begin

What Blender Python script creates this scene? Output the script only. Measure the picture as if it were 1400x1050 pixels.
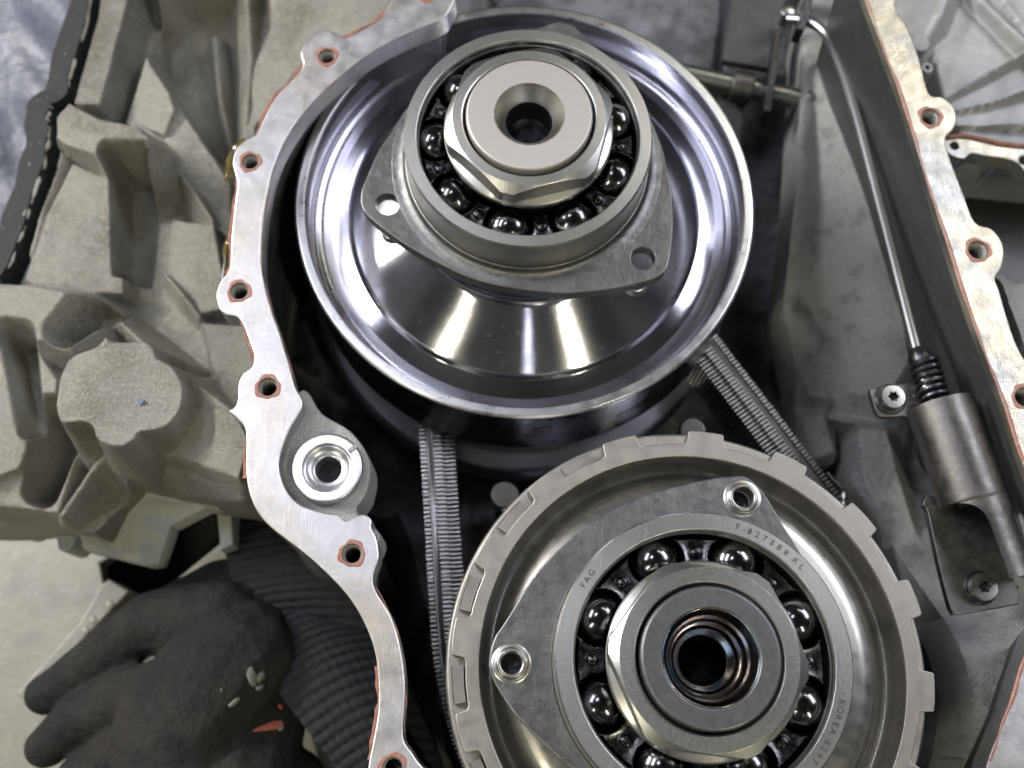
import bpy, bmesh, math, random
import numpy as np
from mathutils import Vector, Matrix
random.seed(7); rng = np.random.default_rng(7)
for o in list(bpy.data.objects): bpy.data.objects.remove(o)
S = 0.01                                  # every length below is in centimetres
sc = bpy.context.scene; C = sc.collection
PI = math.pi; R = math.radians

# ---------------------------------------------------------------- camera
F, VX, VY, D = 1445., 680., 999., 32.6    # focal length (px of a 1400 px wide frame), vanishing point of the shafts, camera height
def cam_rot():
    d = np.array([(VX-700)/F, -(VY-525)/F, -1.0]); d /= np.linalg.norm(d); w = -d
    x = np.array([1., 0, 0])-w[0]*w; x /= np.linalg.norm(x); y = np.cross(w, x)
    return np.array([x, y, w]).T          # columns: world axes seen from the camera
RC = cam_rot()
cam = bpy.data.cameras.new('camera'); co = bpy.data.objects.new('camera', cam); C.objects.link(co); sc.camera = co
cam.sensor_width = 36; cam.lens = 36*F/1400; cam.clip_start = .01; cam.clip_end = 50
m4 = Matrix([list(r) for r in RC.T]).to_4x4(); m4.translation = Vector((0, 0, D*S)); co.matrix_world = m4
cam.dof.use_dof = True; cam.dof.focus_distance = .338; cam.dof.aperture_fstop = 10
sc.render.resolution_x = 1024; sc.render.resolution_y = 768
def W(px, py, z):                         # the point at height z that shows at (px, py) in the photograph
    dw = RC.T @ np.array([(px-700)/F, -(py-525)/F, -1.]); s = (z-D)/dw[2]
    return np.array([dw[0]*s, dw[1]*s])
def W3(px, py, z): p = W(px, py, z); return Vector((p[0], p[1], z))
def WL(pts, z): return [tuple(W(p[0], p[1], z)) for p in pts]

# ---------------------------------------------------------------- world and lamps (an indoor workshop)
wd = bpy.data.worlds.new('World'); sc.world = wd; wd.use_nodes = True; nt = wd.node_tree; nt.nodes.clear()
def N(nt, t, **k):
    n = nt.nodes.new(t)
    for a, b in k.items():
        if a.startswith('i_'): n.inputs[a[2:].replace('_', ' ')].default_value = b
        else: setattr(n, a, b)
    return n
def ramp(nt, pts, fac=None, interp='LINEAR'):
    n = nt.nodes.new('ShaderNodeValToRGB'); cr = n.color_ramp; cr.interpolation = interp
    while len(cr.elements) > 1: cr.elements.remove(cr.elements[-1])
    cr.elements[0].position = pts[0][0]; cr.elements[0].color = (*pts[0][1], 1)
    for p, c in pts[1:]: e = cr.elements.new(p); e.color = (*c, 1)
    if fac is not None: nt.links.new(fac, n.inputs[0])
    return n
tc = N(nt, 'ShaderNodeTexCoord'); sx = N(nt, 'ShaderNodeSeparateXYZ'); nt.links.new(tc.outputs['Generated'], sx.inputs[0])
mr = N(nt, 'ShaderNodeMapRange'); mr.inputs['From Min'].default_value = -1; nt.links.new(sx.outputs[2], mr.inputs[0])
rp = ramp(nt, [(0, (.03, .03, .035)), (.45, (.07, .075, .085)), (.6, (.16, .17, .2)), (.78, (.40, .40, .42)), (.9, (.30, .30, .30)), (1, (.20, .20, .19))], mr.outputs[0])
nz = N(nt, 'ShaderNodeTexNoise'); nz.inputs['Scale'].default_value = 2.2; nz.inputs['Detail'].default_value = 2; nt.links.new(tc.outputs['Generated'], nz.inputs[0])
rz = ramp(nt, [(.35, (.35, .35, .38)), (.65, (1.5, 1.48, 1.4))], nz.outputs[0])
mx = N(nt, 'ShaderNodeMix', data_type='RGBA', blend_type='MULTIPLY'); mx.inputs[0].default_value = 1
nt.links.new(rp.outputs[0], mx.inputs[6]); nt.links.new(rz.outputs[0], mx.inputs[7])
bg = N(nt, 'ShaderNodeBackground'); bg.inputs[1].default_value = .2; nt.links.new(mx.outputs[2], bg.inputs[0])
wo = N(nt, 'ShaderNodeOutputWorld'); nt.links.new(bg.outputs[0], wo.inputs[0])
def lamp(name, loc, size, power, col, target=(2, 8, 0)):
    l = bpy.data.lights.new(name, 'AREA'); l.shape = 'RECTANGLE'; l.size = size[0]*S; l.size_y = size[1]*S; l.energy = power; l.color = col
    o = bpy.data.objects.new(name, l); C.objects.link(o); o.location = Vector(loc)*S
    o.rotation_euler = (Vector(target)*S-o.location).to_track_quat('-Z', 'Y').to_euler(); return o
COOL, WARM = (.86, .88, 1.), (1., .95, .72)
lamp('ceiling_or_added_lamp', (-150, 75, 88), (80, 16), 38, (1., .97, .93))
lamp('ceiling_or_added_lamp', (-42, 48, 165), (30, 14), 3.5, COOL)  # fill lamp added to brighten the flange and the sheave below the drum
lamp('ceiling_or_added_lamp', (120, 75, 125), (100, 40), 20, COOL)
lamp('ceiling_or_added_lamp', (-100, 60, 135), (90, 30), 13, COOL)
lamp('ceiling_or_added_lamp', (60, 110, 130), (50, 10), 2, WARM)
lamp('ceiling_or_added_lamp', (-106, -93, 137), (5, 60), 9, WARM)
lamp('ceiling_or_added_lamp', (82, -113, 142), (5, 60), 10, WARM)
lamp('ceiling_or_added_lamp', (11, -125, 156), (2, 9), .3, COOL)
sc.view_settings.view_transform = 'Standard'; sc.view_settings.look = 'None'; sc.view_settings.exposure = -.08
sc.cycles.max_bounces = 8

# ---------------------------------------------------------------- helpers
ORG = {}
def tagp(o, label=None, cat=None, group=None, kind=None, category=None):
    cat = cat or category
    for k, v in (('label', label), ('category', cat), ('group', group), ('kind', kind)):
        if v: o[k] = v
    return o
def thing(name, label, cat, loc=(0, 0, 0), group=None, rot=0):
    o = bpy.data.objects.new(name, None); C.objects.link(o); o.empty_display_size = .01
    o.location = Vector(loc)*S; o.rotation_euler = (0, 0, rot); ORG[o.name] = Vector(loc); return tagp(o, label, cat, group)
def link(name, me, parent=None, org=(0, 0, 0), mat=None):
    o = bpy.data.objects.new(name, me); C.objects.link(o); org = Vector(org); ORG[o.name] = org
    if parent: o.parent = parent; o.location = (org-ORG[parent.name])*S
    else: o.location = org*S
    if mat: me.materials.clear(); me.materials.append(mat)
    return o
def wn(o):                                # face-area weighted normals keep flats flat beside small bevels
    m = o.modifiers.new('weighted_normal', 'WEIGHTED_NORMAL'); m.keep_sharp = True; m.weight = 100; return o
def mesh(name, vs, fs, mat, parent=None, org=(0, 0, 0), smooth=True, ang=32, **tags):
    org = Vector(org); a = np.array([tuple(v) for v in vs], float)-np.array(tuple(org))
    me = bpy.data.meshes.new(name); me.from_pydata((a*S).tolist(), [], [tuple(f) for f in fs])
    bm = bmesh.new(); bm.from_mesh(me); bmesh.ops.recalc_face_normals(bm, faces=bm.faces); bm.to_mesh(me); bm.free()
    if smooth: me.shade_smooth(); me.set_sharp_from_angle(angle=R(ang))
    return tagp(link(name, me, parent, org, mat), **tags)
def dup(o, parent=None, loc=None, rotz=None, off=None):
    c = o.copy(); C.objects.link(c)
    for k in ('label', 'category', 'group'):
        pass
    if parent: c.parent = parent
    if off is not None: c.location = o.location+Vector(off)*S
    if loc is not None: c.location = Vector(loc)*S
    if rotz is not None: c.rotation_euler.z = rotz
    ORG[c.name] = Vector(c.location)/S+(ORG[c.parent.name] if c.parent else Vector((0, 0, 0))); return c
def rounded(prof, r=.04, n=3):            # rounds the corners of a lathe profile
    out = [prof[0]]
    for i in range(1, len(prof)-1):
        a, b, c = (Vector(p[:2]) for p in (prof[i-1], prof[i], prof[i+1])); rr = prof[i][2] if len(prof[i]) > 2 else r
        u, v = a-b, c-b
        if u.length < 1e-6 or v.length < 1e-6 or rr == 0: out.append(tuple(b)); continue
        t = min(rr, u.length*.45, v.length*.45); p, q = b+u.normalized()*t, b+v.normalized()*t
        for k in range(n+1):
            s = k/n; out.append(tuple(p*(1-s)**2+b*2*s*(1-s)+q*s*s))
    out.append(prof[-1]); return [(p[0], p[1]) for p in out]
def lathe(name, prof, mat, parent=None, org=(0, 0, 0), seg=128, r=.04, closed=True, ang=40, **tags):
    p = rounded(list(prof)+([prof[0]] if closed else []), r)
    if closed: p = p[:-1]
    vs, fs = [], []; n = len(p)
    for i in range(seg):
        a = 2*PI*i/seg
        for (rr, z) in p: vs.append((org[0]+rr*math.cos(a), org[1]+rr*math.sin(a), org[2]+z))
    for i in range(seg):
        j = (i+1) % seg
        for k in range(n if closed else n-1):
            l = (k+1) % n
            if p[k][0] < 1e-6 and p[l][0] < 1e-6: continue
            fs.append((i*n+k, j*n+k, j*n+l, i*n+l))
    return wn(mesh(name, vs, fs, mat, parent, org, ang=ang, **tags))
def smooth_pts(pts, n=5, closed=True):    # Catmull-Rom
    P = [np.array(p, float) for p in pts]; out = []; L = len(P)
    for i in range(L if closed else L-1):
        p0, p1, p2, p3 = (P[(i-1) % L], P[i], P[(i+1) % L], P[(i+2) % L]) if closed else (P[max(i-1, 0)], P[i], P[i+1], P[min(i+2, L-1)])
        for k in range(n):
            t = k/n; out.append(.5*((2*p1)+(-p0+p2)*t+(2*p0-5*p1+4*p2-p3)*t*t+(-p0+3*p1-3*p2+p3)*t**3))
    if not closed: out.append(P[-1])
    return out
def circ(cx, cy, r, n=40): return [(cx+r*math.cos(2*PI*i/n), cy+r*math.sin(2*PI*i/n)) for i in range(n)]
def plate(name, outline, holes, ztop, thick, mat, parent=None, org=None, bevel=.05, **tags):
    """flat plate with holes and rounded edges, outline in cm"""
    org = Vector(org) if org is not None else Vector((0, 0, 0))
    cu = bpy.data.curves.new(name, 'CURVE'); cu.dimensions = '2D'; cu.fill_mode = 'BOTH'
    for pts in [outline]+list(holes):
        sp = cu.splines.new('POLY'); sp.points.add(len(pts)-1); sp.use_cyclic_u = True
        for q, p in zip(sp.points, pts): q.co = ((p[0]-org.x)*S, (p[1]-org.y)*S, 0, 1)
    cu.extrude = (thick/2-bevel)*S; cu.bevel_depth = bevel*S; cu.bevel_resolution = 1; cu.offset = -bevel*S
    t = bpy.data.objects.new('t', cu); C.objects.link(t); bpy.context.view_layer.update()
    me = bpy.data.meshes.new_from_object(t.evaluated_get(bpy.context.evaluated_depsgraph_get())); bpy.data.objects.remove(t)
    me.transform(Matrix.Translation((0, 0, (ztop-thick/2-org.z)*S))); me.shade_smooth(); me.set_sharp_from_angle(angle=R(35)); me.name = name
    return tagp(wn(link(name, me, parent, org, mat)), **tags)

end

Write out nothing but the lines from the start of the data through the line with "PI = math.pi; R = math.radians". Leave out the pictures.

Completed task
What Blender Python script creates this scene? Output the script only. Measure the picture as if it were 1400x1050 pixels.
import bpy, bmesh, math, random
import numpy as np
from mathutils import Vector, Matrix
random.seed(7); rng = np.random.default_rng(7)
for o in list(bpy.data.objects): bpy.data.objects.remove(o)
S = 0.01                                  # every length below is in centimetres
sc = bpy.context.scene; C = sc.collection
PI = math.pi; R = math.radians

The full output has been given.